Task requirements: The lines below are to be quoted exactly, from the first through the one that contains "sc.camera = cam".
══════
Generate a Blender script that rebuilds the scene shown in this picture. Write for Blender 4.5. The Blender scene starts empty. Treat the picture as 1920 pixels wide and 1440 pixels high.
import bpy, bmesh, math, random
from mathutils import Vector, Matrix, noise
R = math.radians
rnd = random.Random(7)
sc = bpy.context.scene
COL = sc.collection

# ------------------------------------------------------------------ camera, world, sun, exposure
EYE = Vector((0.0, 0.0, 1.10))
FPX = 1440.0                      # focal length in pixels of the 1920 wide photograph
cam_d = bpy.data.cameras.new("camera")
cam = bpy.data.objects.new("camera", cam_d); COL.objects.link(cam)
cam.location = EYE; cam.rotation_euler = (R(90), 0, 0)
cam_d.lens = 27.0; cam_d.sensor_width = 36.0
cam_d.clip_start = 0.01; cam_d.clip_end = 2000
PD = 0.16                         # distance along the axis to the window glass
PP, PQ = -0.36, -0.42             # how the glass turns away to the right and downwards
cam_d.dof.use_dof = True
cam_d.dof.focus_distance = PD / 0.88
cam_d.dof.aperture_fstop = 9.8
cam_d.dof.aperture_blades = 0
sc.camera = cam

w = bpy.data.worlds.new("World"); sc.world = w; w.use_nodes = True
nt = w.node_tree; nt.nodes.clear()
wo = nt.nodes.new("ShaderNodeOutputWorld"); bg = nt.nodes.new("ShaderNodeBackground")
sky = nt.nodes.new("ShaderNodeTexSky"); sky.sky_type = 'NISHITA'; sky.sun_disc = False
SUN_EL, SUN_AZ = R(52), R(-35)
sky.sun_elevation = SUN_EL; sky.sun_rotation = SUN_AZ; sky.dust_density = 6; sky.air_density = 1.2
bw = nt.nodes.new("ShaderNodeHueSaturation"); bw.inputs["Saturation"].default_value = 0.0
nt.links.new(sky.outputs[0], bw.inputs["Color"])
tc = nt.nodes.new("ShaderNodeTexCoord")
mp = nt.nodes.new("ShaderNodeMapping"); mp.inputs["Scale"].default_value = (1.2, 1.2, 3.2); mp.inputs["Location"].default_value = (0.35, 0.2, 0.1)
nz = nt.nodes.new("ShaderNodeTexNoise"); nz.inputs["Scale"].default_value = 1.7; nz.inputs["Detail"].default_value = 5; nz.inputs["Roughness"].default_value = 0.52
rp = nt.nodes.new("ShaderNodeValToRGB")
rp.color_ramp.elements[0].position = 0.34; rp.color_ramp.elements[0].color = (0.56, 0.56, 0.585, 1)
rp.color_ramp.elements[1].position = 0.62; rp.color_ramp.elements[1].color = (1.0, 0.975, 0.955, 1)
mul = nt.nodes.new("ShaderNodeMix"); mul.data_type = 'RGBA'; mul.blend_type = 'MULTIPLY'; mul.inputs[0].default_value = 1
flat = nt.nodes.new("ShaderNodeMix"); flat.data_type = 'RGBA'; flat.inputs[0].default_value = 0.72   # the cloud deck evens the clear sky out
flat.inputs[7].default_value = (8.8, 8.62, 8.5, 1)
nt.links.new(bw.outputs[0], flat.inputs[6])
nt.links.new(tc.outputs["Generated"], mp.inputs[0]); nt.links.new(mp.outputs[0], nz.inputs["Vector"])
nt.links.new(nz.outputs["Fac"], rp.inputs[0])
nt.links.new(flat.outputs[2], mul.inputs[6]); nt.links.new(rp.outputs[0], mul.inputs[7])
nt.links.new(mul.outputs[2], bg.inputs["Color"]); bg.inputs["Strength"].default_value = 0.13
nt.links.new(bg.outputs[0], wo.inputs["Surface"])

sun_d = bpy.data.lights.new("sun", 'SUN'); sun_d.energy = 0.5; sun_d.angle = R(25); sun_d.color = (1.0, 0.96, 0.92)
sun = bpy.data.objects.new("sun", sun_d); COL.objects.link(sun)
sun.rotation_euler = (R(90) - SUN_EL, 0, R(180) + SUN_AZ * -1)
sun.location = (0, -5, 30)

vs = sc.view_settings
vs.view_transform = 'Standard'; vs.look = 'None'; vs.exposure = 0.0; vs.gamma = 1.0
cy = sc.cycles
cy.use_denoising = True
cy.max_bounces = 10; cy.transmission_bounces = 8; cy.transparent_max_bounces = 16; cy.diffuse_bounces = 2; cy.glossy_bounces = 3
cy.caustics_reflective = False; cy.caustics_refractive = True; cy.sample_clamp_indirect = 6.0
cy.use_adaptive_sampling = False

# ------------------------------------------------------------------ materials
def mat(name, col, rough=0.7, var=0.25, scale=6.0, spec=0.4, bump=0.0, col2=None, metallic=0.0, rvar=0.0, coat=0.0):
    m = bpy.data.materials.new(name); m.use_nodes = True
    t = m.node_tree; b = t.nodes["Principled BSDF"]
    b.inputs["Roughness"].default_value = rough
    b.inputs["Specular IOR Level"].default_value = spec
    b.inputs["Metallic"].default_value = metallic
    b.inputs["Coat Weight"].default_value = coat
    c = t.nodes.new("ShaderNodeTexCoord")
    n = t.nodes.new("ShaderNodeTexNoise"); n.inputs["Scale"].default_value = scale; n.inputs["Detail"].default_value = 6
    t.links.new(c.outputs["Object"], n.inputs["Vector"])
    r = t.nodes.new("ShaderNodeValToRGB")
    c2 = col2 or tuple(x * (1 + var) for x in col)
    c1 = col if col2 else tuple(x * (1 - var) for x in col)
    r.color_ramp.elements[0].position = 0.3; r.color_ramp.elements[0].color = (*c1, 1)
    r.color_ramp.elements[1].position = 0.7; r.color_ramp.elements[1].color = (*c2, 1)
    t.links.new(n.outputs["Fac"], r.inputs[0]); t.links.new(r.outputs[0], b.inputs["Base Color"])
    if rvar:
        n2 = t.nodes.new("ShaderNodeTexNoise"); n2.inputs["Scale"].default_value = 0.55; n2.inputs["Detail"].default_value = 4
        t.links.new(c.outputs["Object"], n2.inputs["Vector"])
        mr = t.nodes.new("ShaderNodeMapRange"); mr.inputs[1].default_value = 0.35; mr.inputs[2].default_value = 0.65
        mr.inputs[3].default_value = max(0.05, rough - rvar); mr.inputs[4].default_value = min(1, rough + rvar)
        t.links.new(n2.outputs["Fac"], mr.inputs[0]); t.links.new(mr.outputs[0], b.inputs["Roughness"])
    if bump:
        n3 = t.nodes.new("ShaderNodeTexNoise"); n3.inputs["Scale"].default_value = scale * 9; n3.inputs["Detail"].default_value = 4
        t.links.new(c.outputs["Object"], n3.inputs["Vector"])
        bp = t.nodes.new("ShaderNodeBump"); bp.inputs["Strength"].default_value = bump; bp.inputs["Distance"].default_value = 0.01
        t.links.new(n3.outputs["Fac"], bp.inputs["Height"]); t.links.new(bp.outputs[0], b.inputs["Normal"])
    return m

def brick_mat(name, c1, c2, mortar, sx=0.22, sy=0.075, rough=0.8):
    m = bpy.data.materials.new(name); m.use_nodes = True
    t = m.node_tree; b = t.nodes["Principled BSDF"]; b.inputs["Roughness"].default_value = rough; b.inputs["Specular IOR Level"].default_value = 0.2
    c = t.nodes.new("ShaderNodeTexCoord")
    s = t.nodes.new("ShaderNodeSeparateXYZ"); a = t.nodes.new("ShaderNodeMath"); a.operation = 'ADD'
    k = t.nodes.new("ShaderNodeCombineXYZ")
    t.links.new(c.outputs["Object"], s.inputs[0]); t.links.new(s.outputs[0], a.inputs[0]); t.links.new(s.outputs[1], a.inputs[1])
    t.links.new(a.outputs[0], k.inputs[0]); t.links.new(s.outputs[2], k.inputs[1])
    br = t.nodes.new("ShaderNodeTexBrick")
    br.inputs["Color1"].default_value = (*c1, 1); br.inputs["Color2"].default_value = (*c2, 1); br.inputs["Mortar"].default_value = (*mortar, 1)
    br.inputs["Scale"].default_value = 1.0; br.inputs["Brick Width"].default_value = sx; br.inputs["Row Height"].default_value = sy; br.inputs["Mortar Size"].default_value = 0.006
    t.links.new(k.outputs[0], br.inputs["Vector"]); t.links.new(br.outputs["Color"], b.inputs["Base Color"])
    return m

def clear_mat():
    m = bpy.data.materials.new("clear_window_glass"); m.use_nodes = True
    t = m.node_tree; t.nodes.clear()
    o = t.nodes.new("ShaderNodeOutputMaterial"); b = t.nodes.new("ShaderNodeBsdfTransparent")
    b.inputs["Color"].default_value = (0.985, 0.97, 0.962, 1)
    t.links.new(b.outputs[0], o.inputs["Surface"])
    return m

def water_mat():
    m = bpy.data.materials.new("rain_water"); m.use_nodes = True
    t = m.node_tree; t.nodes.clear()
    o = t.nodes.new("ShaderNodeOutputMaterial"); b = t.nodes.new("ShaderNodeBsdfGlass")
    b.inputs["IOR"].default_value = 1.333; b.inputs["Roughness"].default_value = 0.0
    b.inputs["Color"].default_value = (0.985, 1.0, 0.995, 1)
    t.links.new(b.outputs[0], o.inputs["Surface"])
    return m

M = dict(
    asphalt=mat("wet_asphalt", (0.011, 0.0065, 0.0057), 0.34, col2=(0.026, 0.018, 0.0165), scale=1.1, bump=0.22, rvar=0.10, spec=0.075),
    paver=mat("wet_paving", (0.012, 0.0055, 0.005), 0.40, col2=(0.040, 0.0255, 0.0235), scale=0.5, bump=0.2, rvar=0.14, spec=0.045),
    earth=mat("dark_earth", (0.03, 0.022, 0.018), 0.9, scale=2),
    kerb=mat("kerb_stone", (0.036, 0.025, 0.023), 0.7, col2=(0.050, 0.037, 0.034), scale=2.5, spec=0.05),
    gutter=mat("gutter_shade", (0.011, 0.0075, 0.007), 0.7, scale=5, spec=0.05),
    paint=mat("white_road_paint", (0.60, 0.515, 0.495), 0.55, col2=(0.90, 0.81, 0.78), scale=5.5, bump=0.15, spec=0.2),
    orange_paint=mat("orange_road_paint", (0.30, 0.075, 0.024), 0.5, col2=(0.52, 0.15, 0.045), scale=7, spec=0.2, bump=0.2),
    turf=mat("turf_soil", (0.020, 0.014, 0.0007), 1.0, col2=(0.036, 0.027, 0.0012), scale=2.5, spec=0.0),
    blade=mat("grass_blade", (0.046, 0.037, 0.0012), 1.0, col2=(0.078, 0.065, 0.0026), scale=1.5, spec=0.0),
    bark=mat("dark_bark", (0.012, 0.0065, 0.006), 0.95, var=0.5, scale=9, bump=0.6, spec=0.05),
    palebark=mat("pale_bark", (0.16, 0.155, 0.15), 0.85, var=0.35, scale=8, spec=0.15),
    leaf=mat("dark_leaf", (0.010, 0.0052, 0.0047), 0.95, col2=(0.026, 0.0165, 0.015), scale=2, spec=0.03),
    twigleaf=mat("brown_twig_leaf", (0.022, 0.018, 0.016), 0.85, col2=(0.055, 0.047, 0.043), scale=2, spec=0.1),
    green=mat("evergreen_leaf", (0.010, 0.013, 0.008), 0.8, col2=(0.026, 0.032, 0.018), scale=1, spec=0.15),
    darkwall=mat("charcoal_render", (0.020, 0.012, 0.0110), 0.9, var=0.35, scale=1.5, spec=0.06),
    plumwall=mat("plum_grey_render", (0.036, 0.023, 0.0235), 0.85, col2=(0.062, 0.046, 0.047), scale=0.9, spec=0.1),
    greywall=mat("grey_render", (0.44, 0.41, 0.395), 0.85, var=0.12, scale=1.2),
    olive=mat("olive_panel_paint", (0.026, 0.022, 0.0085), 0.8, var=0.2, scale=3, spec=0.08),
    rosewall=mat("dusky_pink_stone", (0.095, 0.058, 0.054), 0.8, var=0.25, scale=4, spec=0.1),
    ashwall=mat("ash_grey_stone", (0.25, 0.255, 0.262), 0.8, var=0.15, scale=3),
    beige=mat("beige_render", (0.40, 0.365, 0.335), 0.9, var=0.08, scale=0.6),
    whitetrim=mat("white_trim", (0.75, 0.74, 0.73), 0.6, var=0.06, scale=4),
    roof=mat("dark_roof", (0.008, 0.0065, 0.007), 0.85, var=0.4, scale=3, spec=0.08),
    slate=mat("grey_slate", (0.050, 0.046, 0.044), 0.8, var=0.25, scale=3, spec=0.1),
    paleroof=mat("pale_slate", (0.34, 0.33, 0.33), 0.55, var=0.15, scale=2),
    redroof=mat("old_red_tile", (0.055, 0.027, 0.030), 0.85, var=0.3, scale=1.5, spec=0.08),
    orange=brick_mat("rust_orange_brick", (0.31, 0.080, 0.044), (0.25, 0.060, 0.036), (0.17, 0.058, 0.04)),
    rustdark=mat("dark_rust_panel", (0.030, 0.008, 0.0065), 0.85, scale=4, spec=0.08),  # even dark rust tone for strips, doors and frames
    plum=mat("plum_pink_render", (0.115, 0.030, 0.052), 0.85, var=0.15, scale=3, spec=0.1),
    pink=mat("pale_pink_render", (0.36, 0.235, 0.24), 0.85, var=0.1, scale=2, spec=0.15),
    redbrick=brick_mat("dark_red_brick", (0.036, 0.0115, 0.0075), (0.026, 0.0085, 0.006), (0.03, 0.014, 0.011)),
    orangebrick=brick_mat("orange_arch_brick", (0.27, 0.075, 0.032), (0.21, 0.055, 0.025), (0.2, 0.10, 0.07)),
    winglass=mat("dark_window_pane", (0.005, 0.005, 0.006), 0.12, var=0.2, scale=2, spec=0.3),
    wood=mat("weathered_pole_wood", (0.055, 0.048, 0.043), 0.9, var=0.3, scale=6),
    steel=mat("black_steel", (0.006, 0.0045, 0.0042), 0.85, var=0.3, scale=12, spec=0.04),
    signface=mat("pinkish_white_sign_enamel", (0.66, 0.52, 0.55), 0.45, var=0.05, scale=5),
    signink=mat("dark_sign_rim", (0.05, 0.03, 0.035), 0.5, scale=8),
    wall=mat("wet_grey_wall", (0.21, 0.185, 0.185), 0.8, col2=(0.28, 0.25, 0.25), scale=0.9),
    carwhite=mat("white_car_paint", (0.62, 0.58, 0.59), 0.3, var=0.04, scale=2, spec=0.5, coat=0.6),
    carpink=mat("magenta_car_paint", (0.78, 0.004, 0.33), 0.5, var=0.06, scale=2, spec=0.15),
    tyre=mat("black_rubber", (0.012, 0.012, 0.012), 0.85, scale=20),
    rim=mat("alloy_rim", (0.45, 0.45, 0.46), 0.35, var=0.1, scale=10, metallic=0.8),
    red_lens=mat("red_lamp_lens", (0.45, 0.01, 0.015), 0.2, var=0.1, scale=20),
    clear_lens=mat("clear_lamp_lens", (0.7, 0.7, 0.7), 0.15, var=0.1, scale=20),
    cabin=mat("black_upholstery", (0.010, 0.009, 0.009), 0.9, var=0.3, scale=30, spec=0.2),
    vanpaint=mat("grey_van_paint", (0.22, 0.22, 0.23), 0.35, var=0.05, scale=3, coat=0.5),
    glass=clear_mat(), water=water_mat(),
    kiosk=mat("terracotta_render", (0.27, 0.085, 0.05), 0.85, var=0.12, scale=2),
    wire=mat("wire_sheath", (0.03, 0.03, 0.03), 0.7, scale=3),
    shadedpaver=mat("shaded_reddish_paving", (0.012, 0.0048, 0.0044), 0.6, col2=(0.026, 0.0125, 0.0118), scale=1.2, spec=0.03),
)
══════
Solution to this exercise:
Generate a Blender script that rebuilds the scene shown in this picture. Write for Blender 4.5. The Blender scene starts empty. Treat the picture as 1920 pixels wide and 1440 pixels high.
import bpy, bmesh, math, random
from mathutils import Vector, Matrix, noise
R = math.radians
rnd = random.Random(7)
sc = bpy.context.scene
COL = sc.collection

# ------------------------------------------------------------------ camera, world, sun, exposure
EYE = Vector((0.0, 0.0, 1.10))
FPX = 1440.0                      # focal length in pixels of the 1920 wide photograph
cam_d = bpy.data.cameras.new("camera")
cam = bpy.data.objects.new("camera", cam_d); COL.objects.link(cam)
cam.location = EYE; cam.rotation_euler = (R(90), 0, 0)
cam_d.lens = 27.0; cam_d.sensor_width = 36.0
cam_d.clip_start = 0.01; cam_d.clip_end = 2000
PD = 0.16                         # distance along the axis to the window glass
PP, PQ = -0.36, -0.42             # how the glass turns away to the right and downwards
cam_d.dof.use_dof = True
cam_d.dof.focus_distance = PD / 0.88
cam_d.dof.aperture_fstop = 9.8
cam_d.dof.aperture_blades = 0
sc.camera = cam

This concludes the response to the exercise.